Oh, good! I'm glad you think so because that dang early modern world just won't let me go!
I had a suspicion that people fake at least some of it. How on earth could anyone know all of the things about all of the world throughout all of time? Fun as it may be to learn, the demands of expertise -- heck, the time/space continuum -- just won't allow it.
Perhaps learning how to learn better is what all of this getting of degrees has gotten us?
Incidentally, the captch is not even pretending to display scanned words right now. Looks like the edge of the page, with the stack of pages behind fanned out, as when you lay flat an open book. I don't have a key for that!
I think the learning to learn as the point of our degrees is totally true.
I think what tends to happen with people who keep teaching World History is that they develop expertise related to their interests -- politics, religion, maps, trade, art, gender - if you understand the general theoretical issues, you can pick up more easily on what happens in other geographies.
Yeah, I think that's what will happen as I keep teaching the course. Once I get the basic outline down, I'll flesh it out with those things that I find interesting. The one good part about being so ignorant of it all is that I don't go in the opposite direction and drift into tangents or too much detail as I do with the U.S. history survey.

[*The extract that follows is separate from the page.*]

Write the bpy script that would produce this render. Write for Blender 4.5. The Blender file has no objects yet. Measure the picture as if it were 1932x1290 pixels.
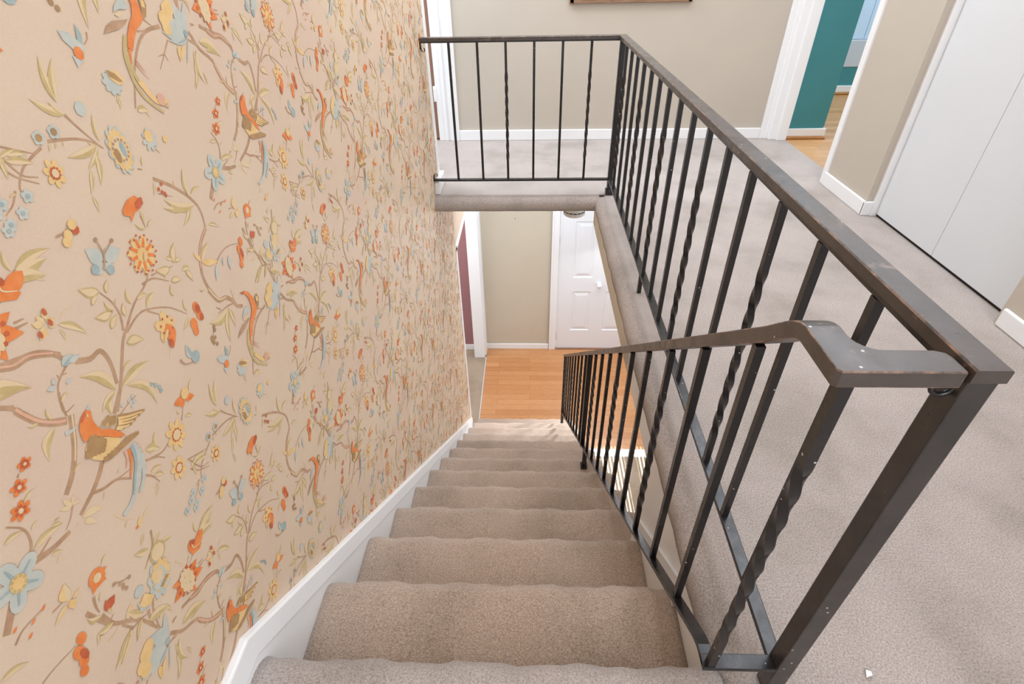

I loved that freshman feeling of having all the things spread out before me (in fact, I spent the August before freshman year pretty much reading through the lovely fat course catalog my university sent me).
And hurrah for carefully-scaffolded writing assignments! Yes, they're time-consuming, and, as a comp teacher, they're my bread and butter (I don't have content to cover, which helps), but, if students are actually going to learn to write in their disciplines (and, in the process, learn how people in their disciplines think), they can't be limited to comp classes.
Glad to see you've safely arrived back on the other side of the pond, even if it's been a somewhat bumpy landing.
P.S. Is there any chance the captchas are asking us to help decipher people's house numbers for google street view? That's what many of the numbers that have been appearing lately look like to me. Or maybe *I'm* being paranoid.
Contingent Cassandra: House numbers for street view? Hmmm...I wondered about those that look like address numbers and hadn't even considered that.
Now I'm thinking that '80s song about "I always feel like somebody's watching me." I just gave myself an earworm.